The daughter of a successful actress and an accomplished stage performer herself, Eden Lee Murray has never known a life without the edifying influence of the theater.
But stepping into a character and working in concert with other actors and teaching such heart-and-mind craft to others are two very different disciplines, and Murray, founder of Hawaii Pacific University’s Young Actors Ensemble, vividly recalls the first reticent yet inspired step she took to becoming a shaper of young theatrical talent.
A graduate of Harvard University with a master’s degree in fine arts from the University of Missouri at Kansas City, Lee had ample opportunity to teach while in graduate school but felt strongly that she couldn’t “presume to teach what I was still learning.”
It was some years later, after she met and married publishing professional Roger Jellinek and relocated to New York, that Lee attended a rehearsal of a middle-school production of Shakespeare’s “As You Like It,” in which her stepdaughter Claire had a role. As the rehearsal drew to a close, the director called out to Lee and asked whether the veteran actor had anything to share with his young charges.
“We ended up working together for an hour, and I just loved it,” Murray recalled. “Since then my happy place has been working with children in theater.”
For Murray, theater represents much more than sets and actors and those magical moments when actors find themselves embodying their characters and delivering their lines in ways that resonate deeply with their audience. At its best, she says, it is also instructive, especially to young people still becoming their own unique selves.
“Theater is really just thinly veiled life skills,” she said. “It teaches empathy. It builds confidence. It’s magical in that way.”
Murray said she tries to reach young actors and actresses “before the harm is done,” that is, before the ignoble gases of early success cause their heads to swell and a sense of entitlement to rise.

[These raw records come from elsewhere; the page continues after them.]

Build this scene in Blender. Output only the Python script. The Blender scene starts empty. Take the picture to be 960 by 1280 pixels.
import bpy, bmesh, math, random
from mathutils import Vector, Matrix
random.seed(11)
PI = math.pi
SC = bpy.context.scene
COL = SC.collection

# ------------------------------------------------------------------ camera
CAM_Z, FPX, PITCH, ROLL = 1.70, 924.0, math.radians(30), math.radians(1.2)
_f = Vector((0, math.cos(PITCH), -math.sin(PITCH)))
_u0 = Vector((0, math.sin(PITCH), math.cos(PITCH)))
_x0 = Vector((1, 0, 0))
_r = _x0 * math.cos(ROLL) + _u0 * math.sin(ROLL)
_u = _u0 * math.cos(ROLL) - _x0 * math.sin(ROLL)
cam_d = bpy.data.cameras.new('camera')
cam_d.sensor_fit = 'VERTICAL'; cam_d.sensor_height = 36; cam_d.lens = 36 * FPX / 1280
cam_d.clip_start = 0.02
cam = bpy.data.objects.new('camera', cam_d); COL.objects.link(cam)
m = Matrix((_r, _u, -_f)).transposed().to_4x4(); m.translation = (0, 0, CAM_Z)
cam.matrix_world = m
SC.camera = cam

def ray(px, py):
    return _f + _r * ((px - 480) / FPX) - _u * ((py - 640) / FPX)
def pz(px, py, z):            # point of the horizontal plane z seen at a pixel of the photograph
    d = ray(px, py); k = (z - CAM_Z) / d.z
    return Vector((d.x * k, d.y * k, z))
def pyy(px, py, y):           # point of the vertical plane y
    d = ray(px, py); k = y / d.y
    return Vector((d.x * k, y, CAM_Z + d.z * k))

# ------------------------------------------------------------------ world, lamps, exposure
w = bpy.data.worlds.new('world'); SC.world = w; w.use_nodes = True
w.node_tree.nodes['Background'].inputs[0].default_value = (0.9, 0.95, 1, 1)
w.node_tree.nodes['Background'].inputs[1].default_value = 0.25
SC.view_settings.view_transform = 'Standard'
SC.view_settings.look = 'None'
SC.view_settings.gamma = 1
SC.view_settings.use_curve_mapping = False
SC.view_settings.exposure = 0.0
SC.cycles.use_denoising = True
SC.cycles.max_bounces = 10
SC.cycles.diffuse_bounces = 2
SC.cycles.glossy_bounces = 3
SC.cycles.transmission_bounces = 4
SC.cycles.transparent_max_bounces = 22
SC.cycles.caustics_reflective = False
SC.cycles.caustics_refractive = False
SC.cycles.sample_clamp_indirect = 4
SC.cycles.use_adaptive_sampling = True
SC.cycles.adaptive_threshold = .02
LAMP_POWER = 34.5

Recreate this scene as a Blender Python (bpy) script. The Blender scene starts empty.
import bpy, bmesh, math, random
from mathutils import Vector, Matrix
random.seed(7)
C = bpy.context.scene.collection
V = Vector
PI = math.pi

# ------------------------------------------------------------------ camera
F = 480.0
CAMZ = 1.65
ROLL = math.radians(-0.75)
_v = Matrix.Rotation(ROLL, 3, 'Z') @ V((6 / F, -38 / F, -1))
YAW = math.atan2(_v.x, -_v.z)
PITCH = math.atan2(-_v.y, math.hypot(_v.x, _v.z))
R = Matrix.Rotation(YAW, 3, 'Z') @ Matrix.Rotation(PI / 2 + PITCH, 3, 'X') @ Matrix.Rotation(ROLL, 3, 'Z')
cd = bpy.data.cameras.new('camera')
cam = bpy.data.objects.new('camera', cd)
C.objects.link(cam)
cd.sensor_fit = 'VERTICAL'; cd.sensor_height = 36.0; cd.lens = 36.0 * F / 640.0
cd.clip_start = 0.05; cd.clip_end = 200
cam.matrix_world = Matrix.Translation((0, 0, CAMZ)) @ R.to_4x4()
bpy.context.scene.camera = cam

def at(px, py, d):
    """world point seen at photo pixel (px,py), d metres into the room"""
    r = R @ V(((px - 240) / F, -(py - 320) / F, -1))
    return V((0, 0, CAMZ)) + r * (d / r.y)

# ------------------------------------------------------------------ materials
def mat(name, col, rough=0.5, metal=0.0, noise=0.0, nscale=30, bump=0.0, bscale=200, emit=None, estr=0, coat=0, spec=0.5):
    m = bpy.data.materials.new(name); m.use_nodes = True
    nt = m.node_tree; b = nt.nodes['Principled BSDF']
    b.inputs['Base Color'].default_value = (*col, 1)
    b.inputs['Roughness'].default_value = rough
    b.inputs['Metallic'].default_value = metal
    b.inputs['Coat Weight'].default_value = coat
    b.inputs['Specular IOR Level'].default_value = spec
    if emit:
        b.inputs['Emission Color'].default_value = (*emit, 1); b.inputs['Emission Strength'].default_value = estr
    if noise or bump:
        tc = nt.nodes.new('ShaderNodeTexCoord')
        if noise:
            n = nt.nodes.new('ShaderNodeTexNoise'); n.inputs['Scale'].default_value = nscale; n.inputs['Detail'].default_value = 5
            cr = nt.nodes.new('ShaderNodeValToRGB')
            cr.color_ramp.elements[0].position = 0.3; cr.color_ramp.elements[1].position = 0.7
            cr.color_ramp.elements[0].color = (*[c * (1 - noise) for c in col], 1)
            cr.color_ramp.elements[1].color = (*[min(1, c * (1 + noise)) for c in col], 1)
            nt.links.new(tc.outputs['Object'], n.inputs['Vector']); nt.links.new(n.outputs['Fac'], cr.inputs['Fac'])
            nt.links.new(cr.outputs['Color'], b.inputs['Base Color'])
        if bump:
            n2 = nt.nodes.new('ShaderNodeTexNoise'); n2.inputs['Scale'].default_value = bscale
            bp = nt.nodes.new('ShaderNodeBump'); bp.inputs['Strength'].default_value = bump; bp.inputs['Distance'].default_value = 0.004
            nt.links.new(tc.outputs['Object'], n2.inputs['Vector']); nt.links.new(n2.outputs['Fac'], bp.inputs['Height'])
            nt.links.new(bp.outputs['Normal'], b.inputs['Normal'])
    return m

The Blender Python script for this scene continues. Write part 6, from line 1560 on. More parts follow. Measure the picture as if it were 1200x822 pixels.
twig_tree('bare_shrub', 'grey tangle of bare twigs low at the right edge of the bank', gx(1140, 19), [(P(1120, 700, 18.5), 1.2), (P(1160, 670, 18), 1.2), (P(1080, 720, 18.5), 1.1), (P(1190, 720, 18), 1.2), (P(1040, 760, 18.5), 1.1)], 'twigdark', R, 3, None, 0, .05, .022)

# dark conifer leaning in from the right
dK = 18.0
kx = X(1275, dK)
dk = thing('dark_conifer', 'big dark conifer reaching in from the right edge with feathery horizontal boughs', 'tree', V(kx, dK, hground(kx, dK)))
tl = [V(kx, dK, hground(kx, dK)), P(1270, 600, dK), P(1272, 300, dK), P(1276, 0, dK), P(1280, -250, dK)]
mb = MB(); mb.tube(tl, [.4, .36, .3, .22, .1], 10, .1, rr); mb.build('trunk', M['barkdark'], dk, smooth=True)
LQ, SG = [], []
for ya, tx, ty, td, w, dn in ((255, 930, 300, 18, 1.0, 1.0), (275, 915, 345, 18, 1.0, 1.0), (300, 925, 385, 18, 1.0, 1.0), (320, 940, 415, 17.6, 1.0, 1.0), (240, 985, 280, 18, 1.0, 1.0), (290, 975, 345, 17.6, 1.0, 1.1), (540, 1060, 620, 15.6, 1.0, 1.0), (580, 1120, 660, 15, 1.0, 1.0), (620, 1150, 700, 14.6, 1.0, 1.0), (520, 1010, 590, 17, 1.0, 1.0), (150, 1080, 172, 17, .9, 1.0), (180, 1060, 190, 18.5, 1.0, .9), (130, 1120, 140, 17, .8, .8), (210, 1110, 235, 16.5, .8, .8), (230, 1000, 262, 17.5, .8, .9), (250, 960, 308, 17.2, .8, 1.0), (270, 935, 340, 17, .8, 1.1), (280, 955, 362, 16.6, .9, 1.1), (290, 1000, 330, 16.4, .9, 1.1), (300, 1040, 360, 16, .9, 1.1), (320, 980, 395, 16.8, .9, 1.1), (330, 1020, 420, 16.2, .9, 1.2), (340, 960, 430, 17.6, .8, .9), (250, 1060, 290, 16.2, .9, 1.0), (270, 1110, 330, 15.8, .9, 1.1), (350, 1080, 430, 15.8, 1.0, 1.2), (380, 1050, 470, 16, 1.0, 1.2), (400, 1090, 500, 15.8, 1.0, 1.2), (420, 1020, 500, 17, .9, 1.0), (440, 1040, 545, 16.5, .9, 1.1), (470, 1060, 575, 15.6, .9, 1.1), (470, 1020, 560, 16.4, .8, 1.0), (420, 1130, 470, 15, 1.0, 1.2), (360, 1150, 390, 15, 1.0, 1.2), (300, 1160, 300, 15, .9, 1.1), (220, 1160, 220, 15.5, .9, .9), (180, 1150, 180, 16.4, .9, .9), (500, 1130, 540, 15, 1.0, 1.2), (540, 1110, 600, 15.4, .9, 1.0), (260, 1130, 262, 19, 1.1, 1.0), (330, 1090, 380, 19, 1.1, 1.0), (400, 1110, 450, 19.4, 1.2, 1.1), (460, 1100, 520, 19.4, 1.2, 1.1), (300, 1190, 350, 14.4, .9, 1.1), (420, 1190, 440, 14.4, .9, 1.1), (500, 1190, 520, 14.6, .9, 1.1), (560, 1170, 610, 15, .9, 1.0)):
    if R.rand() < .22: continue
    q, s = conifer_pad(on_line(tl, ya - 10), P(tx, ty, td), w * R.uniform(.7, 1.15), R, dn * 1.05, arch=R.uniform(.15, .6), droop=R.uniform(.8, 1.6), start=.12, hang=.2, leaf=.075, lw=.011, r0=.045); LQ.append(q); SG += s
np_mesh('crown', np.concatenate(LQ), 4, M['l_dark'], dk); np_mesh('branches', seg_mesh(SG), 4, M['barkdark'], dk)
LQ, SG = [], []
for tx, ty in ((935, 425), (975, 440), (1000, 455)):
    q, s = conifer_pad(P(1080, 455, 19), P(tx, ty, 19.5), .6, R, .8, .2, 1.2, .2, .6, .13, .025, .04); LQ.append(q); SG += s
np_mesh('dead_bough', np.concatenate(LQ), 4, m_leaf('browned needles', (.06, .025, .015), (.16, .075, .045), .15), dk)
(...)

For Murray, understanding theater is understanding self-discipline, humility and gratitude.
Murray brought these convictions with her when she and Jellinek moved to Hawaii in the early 1990s, and kept them in constant practice during the seven years that she oversaw an earlier version of the Young Actors Ensemble for Hawaii Theatre for Youth.
At HTY, Murray worked with youth from middle school through high school, instilling enthusiasm and respect for the craft in her younger students and offering intensive, high-level instruction to those advanced students interested in pursuing a career onstage.
Now offered as an extension program at HPU, the ensemble continues to provide theatrical training to young actors. It also continues to stage a full Shakespearean production each year as a showcase for the students’ achievement.
This year the 15-member ensemble is tackling the Bard’s “A Midsummer Night’s Dream” — with an added dimension that speaks to Murray’s belief in the beneficial qualities of theater.
In researching fairies for the supernatural production, in which quibbling fairies subject errant human lovers to their vexing influence, Murray noticed a common theme in the low regard with which fairies regarded humans. And yet, she thought, by the conclusion of the play, even the troublemaking fairy Puck finds cause to seek forgiveness (“If you pardon, we will mend”).
In Murray’s production, then, a premise is offered in which the fairies themselves have taken to the stage to present a story of human weakness and folly — “Lord, what fools these mortals be!” — yet by the end find themselves illuminated by its very telling and unexpectedly more understanding of the mortal fools whose roles they have adopted.
“It’s about empathy,” Murray said. “It’s a box in a box of what theater can do.”
The play will run May 12-14 at the Paul and Vi Loo Theatre at HPU’s Windward campus. For more information, visit hpu.edu/theatre or call 236-7917.
In addition, the cast will present a lighthearted scene from the play as a free, public performance at the Hawaii Book & Music Festival on Sunday, 4:30 p.m., at the Keiki Pavilion at Honolulu Hale.